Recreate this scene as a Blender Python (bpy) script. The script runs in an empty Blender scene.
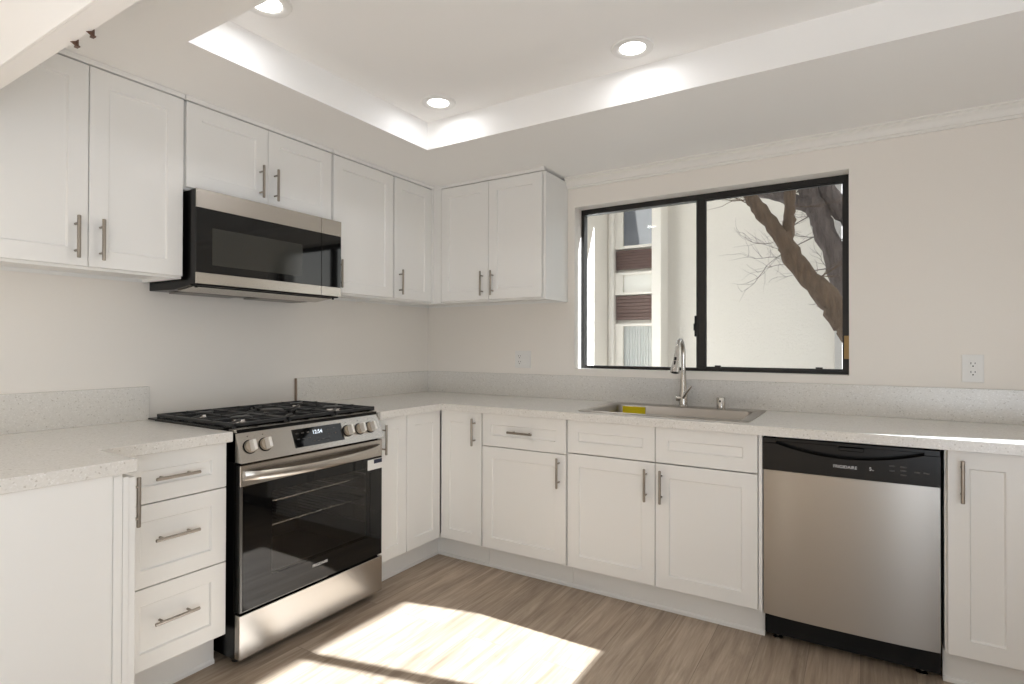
import bpy, bmesh, math, random
from mathutils import Vector, Matrix, Quaternion
R = math.radians
PI = math.pi
sc = bpy.context.scene
C = sc.collection

# ------------------------------------------------------------------ camera
def make_camera():
    yaw, pitch, roll = 0.5551, 0.0069, 0.0022
    cy, sy, cp, sp = math.cos(yaw), math.sin(yaw), math.cos(pitch), math.sin(pitch)
    right = Vector((cy, sy, 0)); fwd0 = Vector((-sy, cy, 0)); up0 = Vector((0, 0, 1))
    fwd = fwd0 * cp + up0 * sp; up = up0 * cp - fwd0 * sp
    r2 = right * math.cos(roll) + up * math.sin(roll); u2 = up * math.cos(roll) - right * math.sin(roll)
    m = Matrix((r2, u2, -fwd)).transposed().to_4x4(); m.translation = Vector((2.707, -3.1964, 1.2449))
    cd = bpy.data.cameras.new('camera'); cd.sensor_width = 36.0; cd.lens = 564.194 / 1024 * 36.0
    cd.clip_start = 0.02; cd.clip_end = 200
    cam = bpy.data.objects.new('camera', cd); C.objects.link(cam); cam.matrix_world = m
    sc.camera = cam
make_camera()

# ------------------------------------------------------------------ sky, sun, added fill lamps, exposure
w = bpy.data.worlds.new('sky'); sc.world = w; w.use_nodes = True
nt = w.node_tree; nt.nodes.clear()
sky = nt.nodes.new('ShaderNodeTexSky'); sky.sky_type = 'NISHITA'; sky.sun_disc = False
sky.sun_elevation = R(30.4); sky.sun_rotation = R(76); sky.air_density = 1.0; sky.dust_density = 2.0
hs = nt.nodes.new('ShaderNodeHueSaturation'); hs.inputs['Saturation'].default_value = 0.22
bg = nt.nodes.new('ShaderNodeBackground'); bg.inputs['Strength'].default_value = 0.17
wo = nt.nodes.new('ShaderNodeOutputWorld')
nt.links.new(sky.outputs[0], hs.inputs['Color']); nt.links.new(hs.outputs[0], bg.inputs[0]); nt.links.new(bg.outputs[0], wo.inputs[0])

def light(name, kind, loc, energy, color=(1, 1, 1), direction=None, **kw):
    l = bpy.data.lights.new(name, kind); l.energy = energy; l.color = color
    for k, v in kw.items(): setattr(l, k, v)
    o = bpy.data.objects.new(name, l); C.objects.link(o); o.location = loc
    if direction is not None: o.rotation_euler = Vector(direction).to_track_quat('-Z', 'Y').to_euler()
    return o
SUN = Vector((1, 0.25, 0.605))
light('sun', 'SUN', (8, 2, 6), 27.0, (0.85, 0.91, 1.0), -SUN, angle=R(0.5))
# added fill lamps behind and beside the camera, tilted up to brighten soffit and walls
light('fill_rear', 'AREA', (3.35, -5.20, 0.75), 10, (0.82, 0.90, 1.0), (-0.15, 1, 1.6), shape='RECTANGLE', size=1.2, size_y=1.2)
light('fill_side', 'AREA', (3.75, -3.9, 0.70), 46, (0.81, 0.89, 1.0), (-1, 0.35, 2.0), shape='RECTANGLE', size=2.0, size_y=1.2)
vs = sc.view_settings
vs.view_transform = 'Standard'; vs.look = 'None'; vs.gamma = 1.0; vs.use_curve_mapping = False; vs.exposure = 0.0
sc.cycles.max_bounces = 12; sc.cycles.diffuse_bounces = 6; sc.cycles.glossy_bounces = 6
sc.cycles.transparent_max_bounces = 12; sc.cycles.use_denoising = True
sc.cycles.sample_clamp_indirect = 8.0; sc.cycles.caustics_reflective = False; sc.cycles.caustics_refractive = False

# ------------------------------------------------------------------ materials
def s2l(c):
    return tuple((x / 12.92 if x <= 0.04045 else ((x + 0.055) / 1.055) ** 2.4) for x in [v / 255 for v in c]) + (1.0,)
def mat(name, rgb, rough=0.5, metal=0.0, **kw):
    m = bpy.data.materials.new(name); m.use_nodes = True
    b = m.node_tree.nodes['Principled BSDF']
    b.inputs['Base Color'].default_value = s2l(rgb); b.inputs['Roughness'].default_value = rough; b.inputs['Metallic'].default_value = metal
    for k, v in kw.items(): b.inputs[k].default_value = v
    return m
def nodes(m): return m.node_tree.nodes, m.node_tree.links, m.node_tree.nodes['Principled BSDF']
def add_noise(m, scale, strength, dist=0.001, stretch=(1, 1, 1), colvar=0.0, detail=3.0, roughvar=0.0):
    n, l, b = nodes(m)
    tc = n.new('ShaderNodeTexCoord'); mp = n.new('ShaderNodeMapping'); mp.inputs['Scale'].default_value = stretch
    nz = n.new('ShaderNodeTexNoise'); nz.inputs['Scale'].default_value = scale; nz.inputs['Detail'].default_value = detail
    l.new(tc.outputs['Object'], mp.inputs[0]); l.new(mp.outputs[0], nz.inputs['Vector'])
    if strength > 0:
        bp = n.new('ShaderNodeBump'); bp.inputs['Strength'].default_value = strength; bp.inputs['Distance'].default_value = dist
        l.new(nz.outputs['Fac'], bp.inputs['Height']); l.new(bp.outputs[0], b.inputs['Normal'])
    if colvar > 0:
        base = tuple(b.inputs['Base Color'].default_value)
        mx = n.new('ShaderNodeMix'); mx.data_type = 'RGBA'
        mx.inputs[6].default_value = tuple(min(1, c * (1 + colvar)) for c in base[:3]) + (1,)
        mx.inputs[7].default_value = tuple(c * (1 - colvar) for c in base[:3]) + (1,)
        l.new(nz.outputs['Fac'], mx.inputs[0]); l.new(mx.outputs[2], b.inputs['Base Color'])
    if roughvar > 0:
        r0 = b.inputs['Roughness'].default_value
        mr = n.new('ShaderNodeMapRange'); mr.inputs[3].default_value = r0 - roughvar; mr.inputs[4].default_value = r0 + roughvar
        l.new(nz.outputs['Fac'], mr.inputs[0]); l.new(mr.outputs[0], b.inputs['Roughness'])
    return m
M = {}
M['wall'] = add_noise(mat('wall_paint', (237, 232, 225), 0.6), 160, 0.25, 0.0015, colvar=0.01)
M['ceil'] = add_noise(mat('ceiling_paint', (245, 244, 242), 0.75), 120, 0.2, 0.0015)
M['trim'] = add_noise(mat('trim_paint', (238, 236, 231), 0.45), 60, 0.015, 0.0002)
M['cab'] = add_noise(mat('cabinet_white', (236, 235, 232), 0.34), 90, 0.04, 0.0005)
M['cabin'] = mat('cabinet_inside', (205, 198, 186), 0.6)
M['steel'] = add_noise(mat('stainless', (190, 184, 176), 0.27, 1.0), 5, 0.05, 0.0002, (4, 4, 420), 0.0)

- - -

What the exercise asks: Transcribe the material exactly, and leave out whatever pictures it holds.

Answer for this exercise:
Recreate this scene as a Blender Python (bpy) script. The script runs in an empty Blender scene.
import bpy, bmesh, math, random
from mathutils import Vector, Matrix, Quaternion
R = math.radians
PI = math.pi
sc = bpy.context.scene
C = sc.collection

# ------------------------------------------------------------------ camera
def make_camera():
    yaw, pitch, roll = 0.5551, 0.0069, 0.0022
    cy, sy, cp, sp = math.cos(yaw), math.sin(yaw), math.cos(pitch), math.sin(pitch)
    right = Vector((cy, sy, 0)); fwd0 = Vector((-sy, cy, 0)); up0 = Vector((0, 0, 1))
    fwd = fwd0 * cp + up0 * sp; up = up0 * cp - fwd0 * sp
    r2 = right * math.cos(roll) + up * math.sin(roll); u2 = up * math.cos(roll) - right * math.sin(roll)
    m = Matrix((r2, u2, -fwd)).transposed().to_4x4(); m.translation = Vector((2.707, -3.1964, 1.2449))
    cd = bpy.data.cameras.new('camera'); cd.sensor_width = 36.0; cd.lens = 564.194 / 1024 * 36.0
    cd.clip_start = 0.02; cd.clip_end = 200
    cam = bpy.data.objects.new('camera', cd); C.objects.link(cam); cam.matrix_world = m
    sc.camera = cam
make_camera()

# ------------------------------------------------------------------ sky, sun, added fill lamps, exposure
w = bpy.data.worlds.new('sky'); sc.world = w; w.use_nodes = True
nt = w.node_tree; nt.nodes.clear()
sky = nt.nodes.new('ShaderNodeTexSky'); sky.sky_type = 'NISHITA'; sky.sun_disc = False
sky.sun_elevation = R(30.4); sky.sun_rotation = R(76); sky.air_density = 1.0; sky.dust_density = 2.0
hs = nt.nodes.new('ShaderNodeHueSaturation'); hs.inputs['Saturation'].default_value = 0.22
bg = nt.nodes.new('ShaderNodeBackground'); bg.inputs['Strength'].default_value = 0.17
wo = nt.nodes.new('ShaderNodeOutputWorld')
nt.links.new(sky.outputs[0], hs.inputs['Color']); nt.links.new(hs.outputs[0], bg.inputs[0]); nt.links.new(bg.outputs[0], wo.inputs[0])

def light(name, kind, loc, energy, color=(1, 1, 1), direction=None, **kw):
    l = bpy.data.lights.new(name, kind); l.energy = energy; l.color = color
    for k, v in kw.items(): setattr(l, k, v)
    o = bpy.data.objects.new(name, l); C.objects.link(o); o.location = loc
    if direction is not None: o.rotation_euler = Vector(direction).to_track_quat('-Z', 'Y').to_euler()
    return o
SUN = Vector((1, 0.25, 0.605))
light('sun', 'SUN', (8, 2, 6), 27.0, (0.85, 0.91, 1.0), -SUN, angle=R(0.5))
# added fill lamps behind and beside the camera, tilted up to brighten soffit and walls
light('fill_rear', 'AREA', (3.35, -5.20, 0.75), 10, (0.82, 0.90, 1.0), (-0.15, 1, 1.6), shape='RECTANGLE', size=1.2, size_y=1.2)
light('fill_side', 'AREA', (3.75, -3.9, 0.70), 46, (0.81, 0.89, 1.0), (-1, 0.35, 2.0), shape='RECTANGLE', size=2.0, size_y=1.2)
vs = sc.view_settings
vs.view_transform = 'Standard'; vs.look = 'None'; vs.gamma = 1.0; vs.use_curve_mapping = False; vs.exposure = 0.0
sc.cycles.max_bounces = 12; sc.cycles.diffuse_bounces = 6; sc.cycles.glossy_bounces = 6
sc.cycles.transparent_max_bounces = 12; sc.cycles.use_denoising = True
sc.cycles.sample_clamp_indirect = 8.0; sc.cycles.caustics_reflective = False; sc.cycles.caustics_refractive = False

# ------------------------------------------------------------------ materials
def s2l(c):
    return tuple((x / 12.92 if x <= 0.04045 else ((x + 0.055) / 1.055) ** 2.4) for x in [v / 255 for v in c]) + (1.0,)
def mat(name, rgb, rough=0.5, metal=0.0, **kw):
    m = bpy.data.materials.new(name); m.use_nodes = True
    b = m.node_tree.nodes['Principled BSDF']
    b.inputs['Base Color'].default_value = s2l(rgb); b.inputs['Roughness'].default_value = rough; b.inputs['Metallic'].default_value = metal
    for k, v in kw.items(): b.inputs[k].default_value = v
    return m
def nodes(m): return m.node_tree.nodes, m.node_tree.links, m.node_tree.nodes['Principled BSDF']
def add_noise(m, scale, strength, dist=0.001, stretch=(1, 1, 1), colvar=0.0, detail=3.0, roughvar=0.0):
    n, l, b = nodes(m)
    tc = n.new('ShaderNodeTexCoord'); mp = n.new('ShaderNodeMapping'); mp.inputs['Scale'].default_value = stretch
    nz = n.new('ShaderNodeTexNoise'); nz.inputs['Scale'].default_value = scale; nz.inputs['Detail'].default_value = detail
    l.new(tc.outputs['Object'], mp.inputs[0]); l.new(mp.outputs[0], nz.inputs['Vector'])
    if strength > 0:
        bp = n.new('ShaderNodeBump'); bp.inputs['Strength'].default_value = strength; bp.inputs['Distance'].default_value = dist
        l.new(nz.outputs['Fac'], bp.inputs['Height']); l.new(bp.outputs[0], b.inputs['Normal'])
    if colvar > 0:
        base = tuple(b.inputs['Base Color'].default_value)
        mx = n.new('ShaderNodeMix'); mx.data_type = 'RGBA'
        mx.inputs[6].default_value = tuple(min(1, c * (1 + colvar)) for c in base[:3]) + (1,)
        mx.inputs[7].default_value = tuple(c * (1 - colvar) for c in base[:3]) + (1,)
        l.new(nz.outputs['Fac'], mx.inputs[0]); l.new(mx.outputs[2], b.inputs['Base Color'])
    if roughvar > 0:
        r0 = b.inputs['Roughness'].default_value
        mr = n.new('ShaderNodeMapRange'); mr.inputs[3].default_value = r0 - roughvar; mr.inputs[4].default_value = r0 + roughvar
        l.new(nz.outputs['Fac'], mr.inputs[0]); l.new(mr.outputs[0], b.inputs['Roughness'])
    return m
M = {}
M['wall'] = add_noise(mat('wall_paint', (237, 232, 225), 0.6), 160, 0.25, 0.0015, colvar=0.01)
M['ceil'] = add_noise(mat('ceiling_paint', (245, 244, 242), 0.75), 120, 0.2, 0.0015)
M['trim'] = add_noise(mat('trim_paint', (238, 236, 231), 0.45), 60, 0.015, 0.0002)
M['cab'] = add_noise(mat('cabinet_white', (236, 235, 232), 0.34), 90, 0.04, 0.0005)
M['cabin'] = mat('cabinet_inside', (205, 198, 186), 0.6)
M['steel'] = add_noise(mat('stainless', (190, 184, 176), 0.27, 1.0), 5, 0.05, 0.0002, (4, 4, 420), 0.0)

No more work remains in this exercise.